### Required work
Omit all images, then return the remaining material exactly as it stands.

### Supplied data

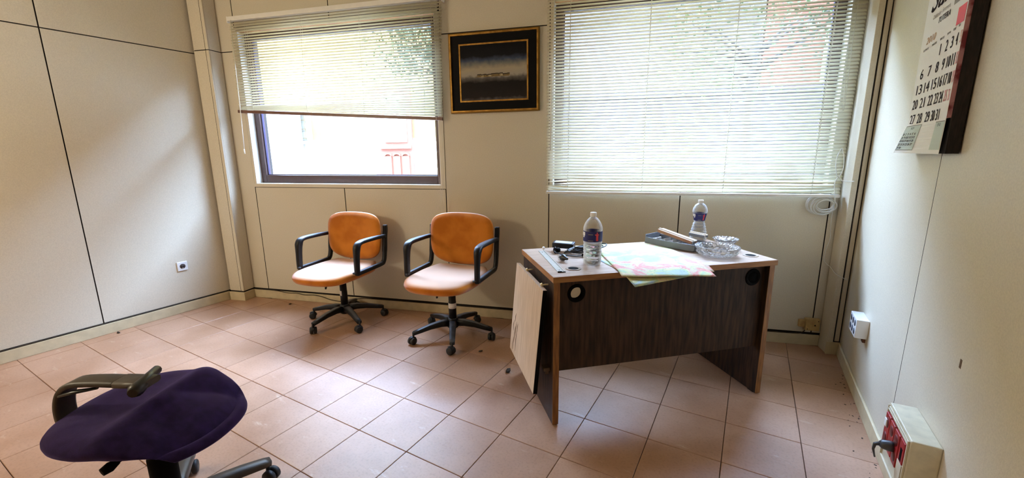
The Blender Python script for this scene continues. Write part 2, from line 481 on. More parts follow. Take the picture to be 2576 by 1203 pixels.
# ---- left wall with panels
wl_ = struct(box('wall_left', (XL - .15, YF, -.1), (XL - .0125, 2.30, CEIL), m_seam), 'beige laminate panelled wall on the left')
def panel(parent, lo, hi, m=m_wall):
    o = box('panel', lo, hi, m, parent)
    o.data.materials.append(m_seam)                      # dark board core on the cut edges
    big = max(p.area for p in o.data.polygons)
    for p in o.data.polygons:
        if p.area < big * .9: p.material_index = 1
    return o
g = .0035
for z0, z1 in ((.088, 2.160), (2.160, CEIL)):
    for y0, y1 in ((YF, -.79), (-.79, .123), (.123, 1.036), (1.036, 2.25)):
        panel(wl_, (XL - .0125, y0 + g, z0 + g), (XL, y1 - g, z1 - g))
# ---- right wall
wr_ = struct(box('wall_right', (XR + .0125, YF, -.1), (XR + .15, 3.75, CEIL), m_seam), 'beige laminate panelled wall on the right')
for y0, y1 in ((YF, -.60), (-.60, .31), (.31, 1.222), (1.222, 2.137), (2.137, 3.40)):
    panel(wr_, (XR, y0 + g * .7, .070), (XR + .0125, y1 - g * .7, CEIL))
# ---- back wall, its own frame
def wroot(name, mesh_o):
    mesh_o.location = WO; mesh_o.rotation_euler = (0, 0, WANG); return mesh_o
W1 = (-3.985, -2.215, 1.070, 2.330)
W2 = (-1.335, 0.435, 1.070, 2.330)
mb = MB(); T0, T1 = .0125, .20
mb.box((-4.6, T0, -.1), (W1[0], T1, CEIL)); mb.box((W1[1], T0, -.1), (W2[0], T1, CEIL)); mb.box((W2[1], T0, -.1), (1.3, T1, CEIL))
for W in (W1, W2):
    mb.box((W[0], T0, -.1), (W[1], T1, W[2])); mb.box((W[0], T0, W[3]), (W[1], T1, CEIL))
wb = struct(wroot('b', mb.build('wall_back', m_seam)), 'beige laminate panelled wall with the two windows')
for u0, u1 in ((-4.30, -4.010), (-2.180, -1.360), (.458, .64)):
    for z0, z1 in ((.088, 2.178), (2.178, CEIL)): panel(wb, (u0 + g, 0, z0 + g), (u1 - g, T0, z1 - g))
for u0, u1 in ((-4.010, -3.098), (-3.098, -2.180), (-1.360, -.444), (-.444, .458)):
    panel(wb, (u0 + g, 0, .088 + g), (u1 - g, T0, 1.043 - g))
    panel(wb, (u0 + g, 0, 2.36 + g), (u1 - g, T0, CEIL))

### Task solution
The Blender Python script for this scene continues. Write part 2, from line 481 on. More parts follow. Take the picture to be 2576 by 1203 pixels.
# ---- left wall with panels
wl_ = struct(box('wall_left', (XL - .15, YF, -.1), (XL - .0125, 2.30, CEIL), m_seam), 'beige laminate panelled wall on the left')
def panel(parent, lo, hi, m=m_wall):
    o = box('panel', lo, hi, m, parent)
    o.data.materials.append(m_seam)                      # dark board core on the cut edges
    big = max(p.area for p in o.data.polygons)
    for p in o.data.polygons:
        if p.area < big * .9: p.material_index = 1
    return o
g = .0035
for z0, z1 in ((.088, 2.160), (2.160, CEIL)):
    for y0, y1 in ((YF, -.79), (-.79, .123), (.123, 1.036), (1.036, 2.25)):
        panel(wl_, (XL - .0125, y0 + g, z0 + g), (XL, y1 - g, z1 - g))
# ---- right wall
wr_ = struct(box('wall_right', (XR + .0125, YF, -.1), (XR + .15, 3.75, CEIL), m_seam), 'beige laminate panelled wall on the right')
for y0, y1 in ((YF, -.60), (-.60, .31), (.31, 1.222), (1.222, 2.137), (2.137, 3.40)):
    panel(wr_, (XR, y0 + g * .7, .070), (XR + .0125, y1 - g * .7, CEIL))
# ---- back wall, its own frame
def wroot(name, mesh_o):
    mesh_o.location = WO; mesh_o.rotation_euler = (0, 0, WANG); return mesh_o
W1 = (-3.985, -2.215, 1.070, 2.330)
W2 = (-1.335, 0.435, 1.070, 2.330)
mb = MB(); T0, T1 = .0125, .20
mb.box((-4.6, T0, -.1), (W1[0], T1, CEIL)); mb.box((W1[1], T0, -.1), (W2[0], T1, CEIL)); mb.box((W2[1], T0, -.1), (1.3, T1, CEIL))
for W in (W1, W2):
    mb.box((W[0], T0, -.1), (W[1], T1, W[2])); mb.box((W[0], T0, W[3]), (W[1], T1, CEIL))
wb = struct(wroot('b', mb.build('wall_back', m_seam)), 'beige laminate panelled wall with the two windows')
for u0, u1 in ((-4.30, -4.010), (-2.180, -1.360), (.458, .64)):
    for z0, z1 in ((.088, 2.178), (2.178, CEIL)): panel(wb, (u0 + g, 0, z0 + g), (u1 - g, T0, z1 - g))
for u0, u1 in ((-4.010, -3.098), (-3.098, -2.180), (-1.360, -.444), (-.444, .458)):
    panel(wb, (u0 + g, 0, .088 + g), (u1 - g, T0, 1.043 - g))
    panel(wb, (u0 + g, 0, 2.36 + g), (u1 - g, T0, CEIL))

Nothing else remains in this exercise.